The church boasts verdigris spires in limited heights – its size meant to accommodate a goodly sized parish and elevate their spirits to a modest degree. Once, when these roads were still dirt, it might have held all who could hear the peal of its bell. Now the faithful tread to its doors on a shell of concrete, the second great crust of the earth.
That paragraph satisfies the tongue if you pause to roll it around a bit, but what does it mean ultimately? It doesn't state outright that the church no longer holds a goodly sized parish now that the roads are paved to ease passage to services there (it also never says that it ever did attract a crowd, for that matter, only that it “might have”), and then you pause to wonder if “a shell of concrete” actually is “the second great crust of the earth”; why let that go unchallenged? This book is chock full of paragraphs just like that, and while the reader gets the sense that great writing is happening, that feeling just doesn't survive closer scrutiny. If it feels like I'm being unnecessarily harsh on my one chosen example, I defy you to make sense of this line: Regret has simply become the shadow I would cast if I stood in the sun.

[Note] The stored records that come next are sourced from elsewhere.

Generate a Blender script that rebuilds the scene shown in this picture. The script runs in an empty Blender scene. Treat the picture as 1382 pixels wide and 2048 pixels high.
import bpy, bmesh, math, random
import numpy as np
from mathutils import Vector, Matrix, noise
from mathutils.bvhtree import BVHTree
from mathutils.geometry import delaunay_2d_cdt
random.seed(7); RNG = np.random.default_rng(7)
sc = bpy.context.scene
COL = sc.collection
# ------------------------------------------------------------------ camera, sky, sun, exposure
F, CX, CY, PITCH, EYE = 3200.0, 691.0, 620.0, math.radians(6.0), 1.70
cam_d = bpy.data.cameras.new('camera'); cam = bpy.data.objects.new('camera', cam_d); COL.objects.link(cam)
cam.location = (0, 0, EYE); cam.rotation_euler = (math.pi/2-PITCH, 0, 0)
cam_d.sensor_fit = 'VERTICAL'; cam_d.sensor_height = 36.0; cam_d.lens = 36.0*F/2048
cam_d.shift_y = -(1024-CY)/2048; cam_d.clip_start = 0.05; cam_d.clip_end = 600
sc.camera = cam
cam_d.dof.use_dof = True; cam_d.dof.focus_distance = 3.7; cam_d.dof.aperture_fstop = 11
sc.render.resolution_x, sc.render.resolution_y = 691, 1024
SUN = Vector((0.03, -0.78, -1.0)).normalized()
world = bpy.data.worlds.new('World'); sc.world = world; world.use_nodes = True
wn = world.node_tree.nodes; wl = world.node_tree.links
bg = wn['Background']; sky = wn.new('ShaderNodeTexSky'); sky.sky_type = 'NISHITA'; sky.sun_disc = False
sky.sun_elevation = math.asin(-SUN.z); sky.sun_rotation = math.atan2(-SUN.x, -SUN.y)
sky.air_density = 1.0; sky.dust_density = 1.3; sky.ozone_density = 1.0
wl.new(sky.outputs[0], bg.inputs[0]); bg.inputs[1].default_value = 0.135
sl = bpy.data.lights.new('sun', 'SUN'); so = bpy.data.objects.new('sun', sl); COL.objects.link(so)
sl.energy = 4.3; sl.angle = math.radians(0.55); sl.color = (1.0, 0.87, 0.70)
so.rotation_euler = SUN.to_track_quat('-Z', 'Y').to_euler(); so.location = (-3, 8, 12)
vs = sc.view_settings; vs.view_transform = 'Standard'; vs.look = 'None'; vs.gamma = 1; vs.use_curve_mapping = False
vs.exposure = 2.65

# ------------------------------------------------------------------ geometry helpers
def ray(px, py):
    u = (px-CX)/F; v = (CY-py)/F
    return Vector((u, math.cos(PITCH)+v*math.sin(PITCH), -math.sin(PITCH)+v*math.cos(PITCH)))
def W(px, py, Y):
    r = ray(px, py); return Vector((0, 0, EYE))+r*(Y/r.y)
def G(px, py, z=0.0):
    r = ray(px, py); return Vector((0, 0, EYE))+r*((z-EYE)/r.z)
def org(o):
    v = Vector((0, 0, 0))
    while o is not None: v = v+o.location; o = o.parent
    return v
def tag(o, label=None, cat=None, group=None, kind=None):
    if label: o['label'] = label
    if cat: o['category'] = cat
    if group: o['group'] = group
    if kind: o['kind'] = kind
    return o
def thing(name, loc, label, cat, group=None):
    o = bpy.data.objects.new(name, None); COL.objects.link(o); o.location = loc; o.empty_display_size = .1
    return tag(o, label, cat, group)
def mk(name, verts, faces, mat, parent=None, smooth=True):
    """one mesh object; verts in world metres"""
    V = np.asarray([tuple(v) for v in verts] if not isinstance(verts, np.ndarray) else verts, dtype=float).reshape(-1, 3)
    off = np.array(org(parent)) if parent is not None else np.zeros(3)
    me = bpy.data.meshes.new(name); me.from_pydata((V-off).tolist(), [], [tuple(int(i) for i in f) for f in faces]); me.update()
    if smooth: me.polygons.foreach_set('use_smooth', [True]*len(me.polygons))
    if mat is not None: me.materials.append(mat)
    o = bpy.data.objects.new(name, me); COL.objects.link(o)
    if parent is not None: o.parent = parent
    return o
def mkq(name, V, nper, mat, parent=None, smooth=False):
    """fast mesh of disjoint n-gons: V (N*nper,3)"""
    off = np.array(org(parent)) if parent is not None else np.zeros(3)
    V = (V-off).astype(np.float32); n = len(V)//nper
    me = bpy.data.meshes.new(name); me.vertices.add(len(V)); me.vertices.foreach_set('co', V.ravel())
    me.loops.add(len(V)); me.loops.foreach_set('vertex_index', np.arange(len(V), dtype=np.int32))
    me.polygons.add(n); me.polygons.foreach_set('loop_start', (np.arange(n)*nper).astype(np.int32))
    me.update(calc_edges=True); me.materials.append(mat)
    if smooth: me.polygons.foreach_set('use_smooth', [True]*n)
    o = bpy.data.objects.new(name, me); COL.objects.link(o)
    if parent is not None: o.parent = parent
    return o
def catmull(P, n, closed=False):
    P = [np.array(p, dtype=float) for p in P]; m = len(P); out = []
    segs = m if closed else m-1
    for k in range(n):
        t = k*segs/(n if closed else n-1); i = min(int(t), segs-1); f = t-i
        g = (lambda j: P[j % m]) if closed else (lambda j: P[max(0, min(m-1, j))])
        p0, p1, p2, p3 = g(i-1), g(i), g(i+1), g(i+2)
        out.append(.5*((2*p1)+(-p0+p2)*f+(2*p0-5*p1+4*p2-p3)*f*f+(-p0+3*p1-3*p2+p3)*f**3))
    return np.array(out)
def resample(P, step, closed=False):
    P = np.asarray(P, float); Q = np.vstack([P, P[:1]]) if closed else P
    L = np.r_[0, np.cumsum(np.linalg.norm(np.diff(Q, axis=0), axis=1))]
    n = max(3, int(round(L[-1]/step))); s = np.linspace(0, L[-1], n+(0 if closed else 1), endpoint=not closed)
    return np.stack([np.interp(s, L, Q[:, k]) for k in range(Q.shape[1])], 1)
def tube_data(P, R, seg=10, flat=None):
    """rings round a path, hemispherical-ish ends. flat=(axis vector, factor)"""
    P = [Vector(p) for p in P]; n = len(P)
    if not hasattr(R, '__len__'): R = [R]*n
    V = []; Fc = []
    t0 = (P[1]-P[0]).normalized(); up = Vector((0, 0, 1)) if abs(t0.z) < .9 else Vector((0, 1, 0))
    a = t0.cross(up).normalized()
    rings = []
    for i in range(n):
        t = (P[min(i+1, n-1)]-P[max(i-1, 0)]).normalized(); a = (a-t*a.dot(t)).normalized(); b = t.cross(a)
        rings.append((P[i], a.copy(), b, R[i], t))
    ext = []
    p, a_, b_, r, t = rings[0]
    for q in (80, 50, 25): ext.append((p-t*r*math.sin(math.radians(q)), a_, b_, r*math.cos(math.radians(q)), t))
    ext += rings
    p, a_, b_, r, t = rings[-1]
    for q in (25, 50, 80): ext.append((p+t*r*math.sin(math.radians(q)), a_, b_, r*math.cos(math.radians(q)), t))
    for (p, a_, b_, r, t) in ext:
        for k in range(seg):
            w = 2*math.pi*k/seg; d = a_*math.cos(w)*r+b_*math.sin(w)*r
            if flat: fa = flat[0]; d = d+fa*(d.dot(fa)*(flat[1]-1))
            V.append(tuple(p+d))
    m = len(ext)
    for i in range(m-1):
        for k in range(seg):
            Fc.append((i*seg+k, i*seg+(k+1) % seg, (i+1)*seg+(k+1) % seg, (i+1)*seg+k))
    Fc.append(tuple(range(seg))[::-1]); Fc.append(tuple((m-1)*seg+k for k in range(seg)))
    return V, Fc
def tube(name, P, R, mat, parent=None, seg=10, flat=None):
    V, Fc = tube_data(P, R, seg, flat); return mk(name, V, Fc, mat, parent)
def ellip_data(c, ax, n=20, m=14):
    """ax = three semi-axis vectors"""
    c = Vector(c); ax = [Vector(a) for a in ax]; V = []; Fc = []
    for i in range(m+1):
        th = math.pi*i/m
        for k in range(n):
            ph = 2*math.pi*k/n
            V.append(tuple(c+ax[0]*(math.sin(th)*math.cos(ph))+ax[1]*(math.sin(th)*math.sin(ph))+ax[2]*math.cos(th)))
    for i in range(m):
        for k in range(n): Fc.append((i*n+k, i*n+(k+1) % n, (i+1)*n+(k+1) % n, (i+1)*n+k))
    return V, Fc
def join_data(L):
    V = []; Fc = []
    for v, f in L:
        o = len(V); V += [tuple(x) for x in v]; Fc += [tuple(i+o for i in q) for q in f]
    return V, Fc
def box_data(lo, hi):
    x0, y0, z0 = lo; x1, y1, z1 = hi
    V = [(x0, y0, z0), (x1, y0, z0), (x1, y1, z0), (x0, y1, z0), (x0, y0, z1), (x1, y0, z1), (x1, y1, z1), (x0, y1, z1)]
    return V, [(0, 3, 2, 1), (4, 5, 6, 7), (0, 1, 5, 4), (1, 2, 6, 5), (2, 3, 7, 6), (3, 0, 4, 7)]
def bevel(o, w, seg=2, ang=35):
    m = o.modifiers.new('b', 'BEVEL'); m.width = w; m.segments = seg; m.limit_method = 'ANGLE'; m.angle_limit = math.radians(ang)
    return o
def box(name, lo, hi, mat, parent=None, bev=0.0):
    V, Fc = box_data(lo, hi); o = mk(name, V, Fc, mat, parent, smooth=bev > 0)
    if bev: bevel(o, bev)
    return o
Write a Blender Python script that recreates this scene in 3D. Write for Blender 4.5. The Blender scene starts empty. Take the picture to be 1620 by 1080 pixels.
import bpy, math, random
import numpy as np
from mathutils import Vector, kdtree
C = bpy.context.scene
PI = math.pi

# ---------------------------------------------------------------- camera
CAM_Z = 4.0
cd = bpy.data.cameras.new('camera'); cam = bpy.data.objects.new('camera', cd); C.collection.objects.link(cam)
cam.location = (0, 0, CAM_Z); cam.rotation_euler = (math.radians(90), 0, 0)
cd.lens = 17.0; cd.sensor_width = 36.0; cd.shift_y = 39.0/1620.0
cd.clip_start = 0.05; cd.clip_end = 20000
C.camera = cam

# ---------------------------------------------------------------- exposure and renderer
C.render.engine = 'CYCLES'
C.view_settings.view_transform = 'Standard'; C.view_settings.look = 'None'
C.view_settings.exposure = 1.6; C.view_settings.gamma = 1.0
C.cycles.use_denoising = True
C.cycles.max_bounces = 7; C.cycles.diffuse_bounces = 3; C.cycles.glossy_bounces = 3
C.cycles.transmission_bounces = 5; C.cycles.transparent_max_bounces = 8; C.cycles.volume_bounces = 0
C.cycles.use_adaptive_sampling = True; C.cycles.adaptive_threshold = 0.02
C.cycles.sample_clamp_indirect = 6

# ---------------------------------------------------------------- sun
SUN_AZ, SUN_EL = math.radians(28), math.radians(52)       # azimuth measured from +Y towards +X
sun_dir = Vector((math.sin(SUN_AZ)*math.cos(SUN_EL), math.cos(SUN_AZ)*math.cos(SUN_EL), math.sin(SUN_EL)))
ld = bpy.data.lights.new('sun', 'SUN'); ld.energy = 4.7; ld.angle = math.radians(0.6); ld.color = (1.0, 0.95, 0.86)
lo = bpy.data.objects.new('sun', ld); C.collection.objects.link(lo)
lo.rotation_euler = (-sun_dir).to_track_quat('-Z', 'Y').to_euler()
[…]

At 445 pages – in a book where no one will answer a straight question, much of the interesting action happens off the page, and there are pages and pages of overwritten metaphorical passages – this book just felt too long. There was much to admire in Nawaz's world-building – I would have especially liked to have gotten to know the girls' parents better – but I don't think this book stacks up against the other Canada Reads titles I've enjoyed this year.